──────── Data lines ────────
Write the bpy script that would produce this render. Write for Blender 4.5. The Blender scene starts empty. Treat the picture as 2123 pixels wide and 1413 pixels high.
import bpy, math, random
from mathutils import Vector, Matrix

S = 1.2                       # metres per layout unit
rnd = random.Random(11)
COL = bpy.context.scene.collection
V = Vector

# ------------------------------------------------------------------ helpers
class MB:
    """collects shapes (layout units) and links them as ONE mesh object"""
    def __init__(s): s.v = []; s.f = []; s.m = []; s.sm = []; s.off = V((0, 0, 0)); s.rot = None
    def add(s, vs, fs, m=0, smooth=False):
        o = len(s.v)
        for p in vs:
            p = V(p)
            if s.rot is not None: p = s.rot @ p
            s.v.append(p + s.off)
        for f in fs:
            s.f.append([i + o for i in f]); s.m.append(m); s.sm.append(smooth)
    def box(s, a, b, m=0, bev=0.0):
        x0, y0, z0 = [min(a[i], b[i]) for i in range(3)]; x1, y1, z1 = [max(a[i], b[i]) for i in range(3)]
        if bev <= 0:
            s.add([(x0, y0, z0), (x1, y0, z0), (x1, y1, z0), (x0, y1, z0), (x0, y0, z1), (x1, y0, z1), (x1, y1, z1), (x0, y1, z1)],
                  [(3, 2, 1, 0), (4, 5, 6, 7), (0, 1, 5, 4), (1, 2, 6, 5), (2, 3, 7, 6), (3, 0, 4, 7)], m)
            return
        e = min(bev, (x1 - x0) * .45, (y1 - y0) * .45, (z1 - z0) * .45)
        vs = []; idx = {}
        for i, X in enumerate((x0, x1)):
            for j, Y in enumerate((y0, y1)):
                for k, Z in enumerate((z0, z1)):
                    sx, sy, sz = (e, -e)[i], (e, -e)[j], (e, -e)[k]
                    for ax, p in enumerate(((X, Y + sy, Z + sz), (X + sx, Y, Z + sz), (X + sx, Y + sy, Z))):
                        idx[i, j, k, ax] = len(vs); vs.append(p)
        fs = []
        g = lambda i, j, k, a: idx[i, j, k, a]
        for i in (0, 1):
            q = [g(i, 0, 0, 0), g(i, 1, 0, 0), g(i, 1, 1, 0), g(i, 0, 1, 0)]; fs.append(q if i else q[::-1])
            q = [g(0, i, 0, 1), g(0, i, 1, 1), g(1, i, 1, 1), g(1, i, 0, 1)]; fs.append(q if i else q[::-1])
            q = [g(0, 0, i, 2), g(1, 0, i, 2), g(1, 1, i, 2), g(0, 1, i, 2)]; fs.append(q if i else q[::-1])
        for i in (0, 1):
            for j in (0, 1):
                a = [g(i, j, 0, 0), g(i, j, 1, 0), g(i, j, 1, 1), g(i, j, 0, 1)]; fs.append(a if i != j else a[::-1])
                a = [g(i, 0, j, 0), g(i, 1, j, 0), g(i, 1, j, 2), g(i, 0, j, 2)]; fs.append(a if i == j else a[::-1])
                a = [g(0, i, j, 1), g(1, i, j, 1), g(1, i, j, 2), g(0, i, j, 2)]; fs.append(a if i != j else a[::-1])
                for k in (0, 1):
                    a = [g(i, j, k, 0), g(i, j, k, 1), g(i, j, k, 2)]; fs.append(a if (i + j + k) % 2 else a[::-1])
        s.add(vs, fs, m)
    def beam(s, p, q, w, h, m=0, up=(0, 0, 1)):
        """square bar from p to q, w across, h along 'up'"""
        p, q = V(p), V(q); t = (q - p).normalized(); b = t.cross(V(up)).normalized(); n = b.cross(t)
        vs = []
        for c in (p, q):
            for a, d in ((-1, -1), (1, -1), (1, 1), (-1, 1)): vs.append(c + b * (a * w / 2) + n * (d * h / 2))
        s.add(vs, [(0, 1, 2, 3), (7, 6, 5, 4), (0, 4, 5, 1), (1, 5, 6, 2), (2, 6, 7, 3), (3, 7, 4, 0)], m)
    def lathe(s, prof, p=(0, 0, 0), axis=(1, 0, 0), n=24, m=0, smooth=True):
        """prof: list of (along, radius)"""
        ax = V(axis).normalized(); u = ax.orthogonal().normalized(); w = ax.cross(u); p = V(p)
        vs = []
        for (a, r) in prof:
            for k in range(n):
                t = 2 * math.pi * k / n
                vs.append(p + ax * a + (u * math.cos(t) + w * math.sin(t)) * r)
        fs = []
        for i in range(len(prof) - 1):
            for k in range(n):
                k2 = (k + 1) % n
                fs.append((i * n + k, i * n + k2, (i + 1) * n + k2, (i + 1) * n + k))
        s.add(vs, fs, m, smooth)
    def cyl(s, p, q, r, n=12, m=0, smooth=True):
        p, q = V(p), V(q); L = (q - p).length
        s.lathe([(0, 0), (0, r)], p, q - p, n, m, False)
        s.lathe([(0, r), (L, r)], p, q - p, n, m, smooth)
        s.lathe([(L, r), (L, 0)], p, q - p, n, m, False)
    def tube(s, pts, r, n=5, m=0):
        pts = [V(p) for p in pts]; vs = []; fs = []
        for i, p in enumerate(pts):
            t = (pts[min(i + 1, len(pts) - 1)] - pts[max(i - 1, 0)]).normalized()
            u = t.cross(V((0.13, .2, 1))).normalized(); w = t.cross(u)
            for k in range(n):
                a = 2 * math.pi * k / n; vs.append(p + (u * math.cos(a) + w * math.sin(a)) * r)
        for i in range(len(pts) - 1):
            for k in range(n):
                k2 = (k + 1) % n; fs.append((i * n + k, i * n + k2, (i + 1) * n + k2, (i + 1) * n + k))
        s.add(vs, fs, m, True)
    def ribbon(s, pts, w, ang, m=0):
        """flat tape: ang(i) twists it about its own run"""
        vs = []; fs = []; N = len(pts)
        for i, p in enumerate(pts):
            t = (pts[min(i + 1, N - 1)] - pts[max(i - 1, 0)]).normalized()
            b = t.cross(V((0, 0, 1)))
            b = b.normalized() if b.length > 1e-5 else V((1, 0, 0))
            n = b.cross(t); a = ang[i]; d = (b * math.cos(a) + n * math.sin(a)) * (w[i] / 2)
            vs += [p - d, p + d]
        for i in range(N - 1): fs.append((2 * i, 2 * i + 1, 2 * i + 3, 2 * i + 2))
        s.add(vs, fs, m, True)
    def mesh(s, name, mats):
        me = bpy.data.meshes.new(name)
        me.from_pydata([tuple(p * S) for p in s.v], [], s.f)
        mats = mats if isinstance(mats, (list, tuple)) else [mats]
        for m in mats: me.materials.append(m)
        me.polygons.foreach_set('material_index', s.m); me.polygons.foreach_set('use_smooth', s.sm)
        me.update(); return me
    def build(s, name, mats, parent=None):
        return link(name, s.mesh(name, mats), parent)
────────
*What to produce:* Output the lines above verbatim and in full.

*Answer in full:*
Write the bpy script that would produce this render. Write for Blender 4.5. The Blender scene starts empty. Treat the picture as 2123 pixels wide and 1413 pixels high.
import bpy, math, random
from mathutils import Vector, Matrix

S = 1.2                       # metres per layout unit
rnd = random.Random(11)
COL = bpy.context.scene.collection
V = Vector

# ------------------------------------------------------------------ helpers
class MB:
    """collects shapes (layout units) and links them as ONE mesh object"""
    def __init__(s): s.v = []; s.f = []; s.m = []; s.sm = []; s.off = V((0, 0, 0)); s.rot = None
    def add(s, vs, fs, m=0, smooth=False):
        o = len(s.v)
        for p in vs:
            p = V(p)
            if s.rot is not None: p = s.rot @ p
            s.v.append(p + s.off)
        for f in fs:
            s.f.append([i + o for i in f]); s.m.append(m); s.sm.append(smooth)
    def box(s, a, b, m=0, bev=0.0):
        x0, y0, z0 = [min(a[i], b[i]) for i in range(3)]; x1, y1, z1 = [max(a[i], b[i]) for i in range(3)]
        if bev <= 0:
            s.add([(x0, y0, z0), (x1, y0, z0), (x1, y1, z0), (x0, y1, z0), (x0, y0, z1), (x1, y0, z1), (x1, y1, z1), (x0, y1, z1)],
                  [(3, 2, 1, 0), (4, 5, 6, 7), (0, 1, 5, 4), (1, 2, 6, 5), (2, 3, 7, 6), (3, 0, 4, 7)], m)
            return
        e = min(bev, (x1 - x0) * .45, (y1 - y0) * .45, (z1 - z0) * .45)
        vs = []; idx = {}
        for i, X in enumerate((x0, x1)):
            for j, Y in enumerate((y0, y1)):
                for k, Z in enumerate((z0, z1)):
                    sx, sy, sz = (e, -e)[i], (e, -e)[j], (e, -e)[k]
                    for ax, p in enumerate(((X, Y + sy, Z + sz), (X + sx, Y, Z + sz), (X + sx, Y + sy, Z))):
                        idx[i, j, k, ax] = len(vs); vs.append(p)
        fs = []
        g = lambda i, j, k, a: idx[i, j, k, a]
        for i in (0, 1):
            q = [g(i, 0, 0, 0), g(i, 1, 0, 0), g(i, 1, 1, 0), g(i, 0, 1, 0)]; fs.append(q if i else q[::-1])
            q = [g(0, i, 0, 1), g(0, i, 1, 1), g(1, i, 1, 1), g(1, i, 0, 1)]; fs.append(q if i else q[::-1])
            q = [g(0, 0, i, 2), g(1, 0, i, 2), g(1, 1, i, 2), g(0, 1, i, 2)]; fs.append(q if i else q[::-1])
        for i in (0, 1):
            for j in (0, 1):
                a = [g(i, j, 0, 0), g(i, j, 1, 0), g(i, j, 1, 1), g(i, j, 0, 1)]; fs.append(a if i != j else a[::-1])
                a = [g(i, 0, j, 0), g(i, 1, j, 0), g(i, 1, j, 2), g(i, 0, j, 2)]; fs.append(a if i == j else a[::-1])
                a = [g(0, i, j, 1), g(1, i, j, 1), g(1, i, j, 2), g(0, i, j, 2)]; fs.append(a if i != j else a[::-1])
                for k in (0, 1):
                    a = [g(i, j, k, 0), g(i, j, k, 1), g(i, j, k, 2)]; fs.append(a if (i + j + k) % 2 else a[::-1])
        s.add(vs, fs, m)
    def beam(s, p, q, w, h, m=0, up=(0, 0, 1)):
        """square bar from p to q, w across, h along 'up'"""
        p, q = V(p), V(q); t = (q - p).normalized(); b = t.cross(V(up)).normalized(); n = b.cross(t)
        vs = []
        for c in (p, q):
            for a, d in ((-1, -1), (1, -1), (1, 1), (-1, 1)): vs.append(c + b * (a * w / 2) + n * (d * h / 2))
        s.add(vs, [(0, 1, 2, 3), (7, 6, 5, 4), (0, 4, 5, 1), (1, 5, 6, 2), (2, 6, 7, 3), (3, 7, 4, 0)], m)
    def lathe(s, prof, p=(0, 0, 0), axis=(1, 0, 0), n=24, m=0, smooth=True):
        """prof: list of (along, radius)"""
        ax = V(axis).normalized(); u = ax.orthogonal().normalized(); w = ax.cross(u); p = V(p)
        vs = []
        for (a, r) in prof:
            for k in range(n):
                t = 2 * math.pi * k / n
                vs.append(p + ax * a + (u * math.cos(t) + w * math.sin(t)) * r)
        fs = []
        for i in range(len(prof) - 1):
            for k in range(n):
                k2 = (k + 1) % n
                fs.append((i * n + k, i * n + k2, (i + 1) * n + k2, (i + 1) * n + k))
        s.add(vs, fs, m, smooth)
    def cyl(s, p, q, r, n=12, m=0, smooth=True):
        p, q = V(p), V(q); L = (q - p).length
        s.lathe([(0, 0), (0, r)], p, q - p, n, m, False)
        s.lathe([(0, r), (L, r)], p, q - p, n, m, smooth)
        s.lathe([(L, r), (L, 0)], p, q - p, n, m, False)
    def tube(s, pts, r, n=5, m=0):
        pts = [V(p) for p in pts]; vs = []; fs = []
        for i, p in enumerate(pts):
            t = (pts[min(i + 1, len(pts) - 1)] - pts[max(i - 1, 0)]).normalized()
            u = t.cross(V((0.13, .2, 1))).normalized(); w = t.cross(u)
            for k in range(n):
                a = 2 * math.pi * k / n; vs.append(p + (u * math.cos(a) + w * math.sin(a)) * r)
        for i in range(len(pts) - 1):
            for k in range(n):
                k2 = (k + 1) % n; fs.append((i * n + k, i * n + k2, (i + 1) * n + k2, (i + 1) * n + k))
        s.add(vs, fs, m, True)
    def ribbon(s, pts, w, ang, m=0):
        """flat tape: ang(i) twists it about its own run"""
        vs = []; fs = []; N = len(pts)
        for i, p in enumerate(pts):
            t = (pts[min(i + 1, N - 1)] - pts[max(i - 1, 0)]).normalized()
            b = t.cross(V((0, 0, 1)))
            b = b.normalized() if b.length > 1e-5 else V((1, 0, 0))
            n = b.cross(t); a = ang[i]; d = (b * math.cos(a) + n * math.sin(a)) * (w[i] / 2)
            vs += [p - d, p + d]
        for i in range(N - 1): fs.append((2 * i, 2 * i + 1, 2 * i + 3, 2 * i + 2))
        s.add(vs, fs, m, True)
    def mesh(s, name, mats):
        me = bpy.data.meshes.new(name)
        me.from_pydata([tuple(p * S) for p in s.v], [], s.f)
        mats = mats if isinstance(mats, (list, tuple)) else [mats]
        for m in mats: me.materials.append(m)
        me.polygons.foreach_set('material_index', s.m); me.polygons.foreach_set('use_smooth', s.sm)
        me.update(); return me
    def build(s, name, mats, parent=None):
        return link(name, s.mesh(name, mats), parent)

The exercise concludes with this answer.